### TO BE DONE
Print exactly the lines from the first one down to the line containing "R = math.radians", both ends included, with no pictures and nothing else.

### SOURCE EXCERPT
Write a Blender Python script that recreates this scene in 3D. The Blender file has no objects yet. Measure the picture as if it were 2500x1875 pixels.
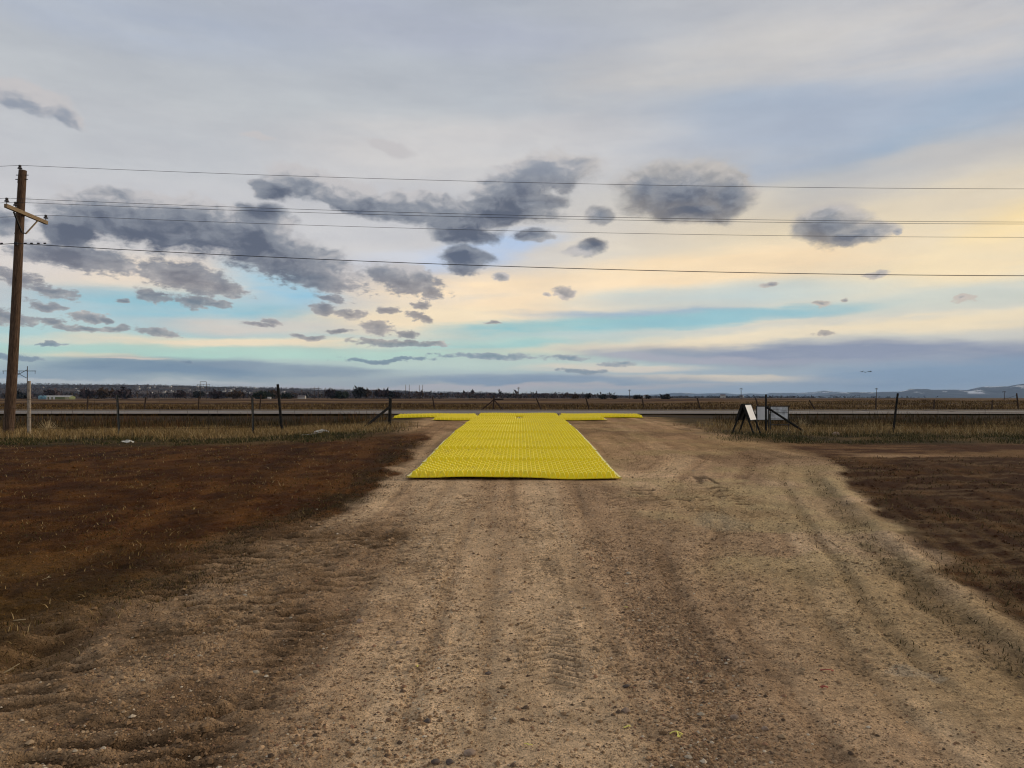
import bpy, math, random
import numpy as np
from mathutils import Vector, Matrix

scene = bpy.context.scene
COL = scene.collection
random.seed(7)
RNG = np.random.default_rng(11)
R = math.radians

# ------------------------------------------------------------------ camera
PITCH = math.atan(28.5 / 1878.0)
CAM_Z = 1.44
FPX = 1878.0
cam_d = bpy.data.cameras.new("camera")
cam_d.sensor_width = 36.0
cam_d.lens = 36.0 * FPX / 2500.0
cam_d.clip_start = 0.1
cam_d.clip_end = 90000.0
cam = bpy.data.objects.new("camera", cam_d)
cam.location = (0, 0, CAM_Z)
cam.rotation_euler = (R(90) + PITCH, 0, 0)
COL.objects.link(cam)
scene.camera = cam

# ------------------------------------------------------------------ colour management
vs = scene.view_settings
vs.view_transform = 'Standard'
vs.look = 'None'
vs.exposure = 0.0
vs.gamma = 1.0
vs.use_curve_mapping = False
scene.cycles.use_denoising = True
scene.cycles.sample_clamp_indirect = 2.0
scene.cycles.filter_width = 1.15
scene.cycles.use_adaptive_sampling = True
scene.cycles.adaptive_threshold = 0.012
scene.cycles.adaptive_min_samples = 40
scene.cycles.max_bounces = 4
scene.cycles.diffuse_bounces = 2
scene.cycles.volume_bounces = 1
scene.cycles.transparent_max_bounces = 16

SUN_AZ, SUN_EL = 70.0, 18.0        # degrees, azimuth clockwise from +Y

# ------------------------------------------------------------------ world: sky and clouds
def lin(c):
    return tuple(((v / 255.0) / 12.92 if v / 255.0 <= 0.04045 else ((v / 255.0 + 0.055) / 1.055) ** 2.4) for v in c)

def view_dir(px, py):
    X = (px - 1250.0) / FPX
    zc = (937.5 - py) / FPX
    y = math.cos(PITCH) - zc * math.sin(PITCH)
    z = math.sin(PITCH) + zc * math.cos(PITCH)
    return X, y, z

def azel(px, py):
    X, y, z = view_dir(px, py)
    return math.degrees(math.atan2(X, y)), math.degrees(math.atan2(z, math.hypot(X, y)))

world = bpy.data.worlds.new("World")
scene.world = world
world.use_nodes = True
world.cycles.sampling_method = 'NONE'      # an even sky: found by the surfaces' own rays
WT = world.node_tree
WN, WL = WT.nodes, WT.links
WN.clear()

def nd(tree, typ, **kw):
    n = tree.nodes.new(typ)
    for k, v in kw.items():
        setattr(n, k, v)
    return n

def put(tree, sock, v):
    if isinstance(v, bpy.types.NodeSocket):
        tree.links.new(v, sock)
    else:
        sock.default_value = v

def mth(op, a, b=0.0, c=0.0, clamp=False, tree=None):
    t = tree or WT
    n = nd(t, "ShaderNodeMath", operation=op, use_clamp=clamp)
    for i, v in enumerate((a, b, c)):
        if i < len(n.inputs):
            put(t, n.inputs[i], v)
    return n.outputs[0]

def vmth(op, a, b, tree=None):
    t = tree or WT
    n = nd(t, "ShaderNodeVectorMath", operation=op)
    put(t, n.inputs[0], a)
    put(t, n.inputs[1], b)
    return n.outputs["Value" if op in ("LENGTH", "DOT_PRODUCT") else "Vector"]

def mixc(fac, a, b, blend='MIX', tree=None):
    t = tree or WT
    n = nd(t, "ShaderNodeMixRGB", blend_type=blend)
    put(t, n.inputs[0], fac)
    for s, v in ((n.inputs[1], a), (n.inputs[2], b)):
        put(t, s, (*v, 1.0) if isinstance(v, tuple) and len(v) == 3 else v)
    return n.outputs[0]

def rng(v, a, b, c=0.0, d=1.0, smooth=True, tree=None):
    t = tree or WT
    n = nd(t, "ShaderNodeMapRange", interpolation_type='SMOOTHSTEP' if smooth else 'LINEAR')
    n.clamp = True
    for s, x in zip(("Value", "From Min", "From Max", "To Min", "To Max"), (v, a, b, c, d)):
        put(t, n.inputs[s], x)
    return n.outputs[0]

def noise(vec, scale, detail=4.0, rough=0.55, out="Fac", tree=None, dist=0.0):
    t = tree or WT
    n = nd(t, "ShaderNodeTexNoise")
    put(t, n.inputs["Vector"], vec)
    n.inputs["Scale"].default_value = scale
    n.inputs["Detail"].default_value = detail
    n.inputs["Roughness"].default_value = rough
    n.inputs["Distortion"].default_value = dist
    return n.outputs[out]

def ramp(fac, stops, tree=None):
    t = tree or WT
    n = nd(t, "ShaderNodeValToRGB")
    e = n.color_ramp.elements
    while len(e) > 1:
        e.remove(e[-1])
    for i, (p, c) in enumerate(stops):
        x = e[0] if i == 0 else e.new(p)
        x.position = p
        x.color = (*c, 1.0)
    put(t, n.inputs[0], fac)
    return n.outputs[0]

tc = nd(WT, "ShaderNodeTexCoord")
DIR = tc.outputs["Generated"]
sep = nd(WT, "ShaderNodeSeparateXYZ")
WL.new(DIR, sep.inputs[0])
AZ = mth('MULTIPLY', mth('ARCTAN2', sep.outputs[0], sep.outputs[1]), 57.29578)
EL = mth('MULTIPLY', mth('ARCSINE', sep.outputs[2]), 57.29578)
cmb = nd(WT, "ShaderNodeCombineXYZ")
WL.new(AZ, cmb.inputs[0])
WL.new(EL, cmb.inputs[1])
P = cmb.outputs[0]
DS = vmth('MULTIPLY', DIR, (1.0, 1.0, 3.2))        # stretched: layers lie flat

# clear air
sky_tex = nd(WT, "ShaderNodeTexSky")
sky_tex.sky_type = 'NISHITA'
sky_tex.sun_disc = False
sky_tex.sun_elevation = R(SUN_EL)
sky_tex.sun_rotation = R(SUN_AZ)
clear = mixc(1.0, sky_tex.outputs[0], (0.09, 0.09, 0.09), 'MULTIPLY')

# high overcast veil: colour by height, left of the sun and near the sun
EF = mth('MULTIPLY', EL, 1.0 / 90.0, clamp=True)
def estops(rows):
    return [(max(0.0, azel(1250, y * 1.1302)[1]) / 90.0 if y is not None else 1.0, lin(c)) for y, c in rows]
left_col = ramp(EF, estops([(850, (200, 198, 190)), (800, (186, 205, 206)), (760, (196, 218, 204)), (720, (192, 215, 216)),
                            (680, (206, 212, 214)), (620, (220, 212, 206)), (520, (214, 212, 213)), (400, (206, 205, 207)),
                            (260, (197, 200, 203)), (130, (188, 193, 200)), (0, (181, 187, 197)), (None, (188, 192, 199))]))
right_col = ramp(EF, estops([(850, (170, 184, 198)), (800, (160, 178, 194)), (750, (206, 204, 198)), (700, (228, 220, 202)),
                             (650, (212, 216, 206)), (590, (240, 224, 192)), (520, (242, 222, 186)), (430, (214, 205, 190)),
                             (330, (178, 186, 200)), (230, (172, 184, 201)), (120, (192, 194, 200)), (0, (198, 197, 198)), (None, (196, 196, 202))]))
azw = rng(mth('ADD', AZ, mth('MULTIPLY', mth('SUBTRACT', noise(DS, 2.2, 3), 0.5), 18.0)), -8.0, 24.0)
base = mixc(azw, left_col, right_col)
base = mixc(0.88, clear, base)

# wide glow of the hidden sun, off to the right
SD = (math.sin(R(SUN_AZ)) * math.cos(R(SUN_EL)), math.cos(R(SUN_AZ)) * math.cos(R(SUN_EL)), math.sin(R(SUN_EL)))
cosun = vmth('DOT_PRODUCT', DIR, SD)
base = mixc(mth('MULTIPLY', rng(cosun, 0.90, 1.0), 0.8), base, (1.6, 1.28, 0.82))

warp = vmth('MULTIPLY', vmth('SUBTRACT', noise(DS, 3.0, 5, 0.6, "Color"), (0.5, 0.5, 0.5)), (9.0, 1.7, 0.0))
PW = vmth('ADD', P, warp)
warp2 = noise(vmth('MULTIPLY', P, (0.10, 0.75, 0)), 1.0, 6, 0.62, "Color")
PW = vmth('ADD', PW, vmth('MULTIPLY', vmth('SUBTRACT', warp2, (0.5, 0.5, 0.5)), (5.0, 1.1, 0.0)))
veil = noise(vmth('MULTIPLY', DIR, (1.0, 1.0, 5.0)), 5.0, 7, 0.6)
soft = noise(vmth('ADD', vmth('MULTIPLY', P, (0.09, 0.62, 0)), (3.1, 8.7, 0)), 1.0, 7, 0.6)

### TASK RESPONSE
Write a Blender Python script that recreates this scene in 3D. The Blender file has no objects yet. Measure the picture as if it were 2500x1875 pixels.
import bpy, math, random
import numpy as np
from mathutils import Vector, Matrix

scene = bpy.context.scene
COL = scene.collection
random.seed(7)
RNG = np.random.default_rng(11)
R = math.radians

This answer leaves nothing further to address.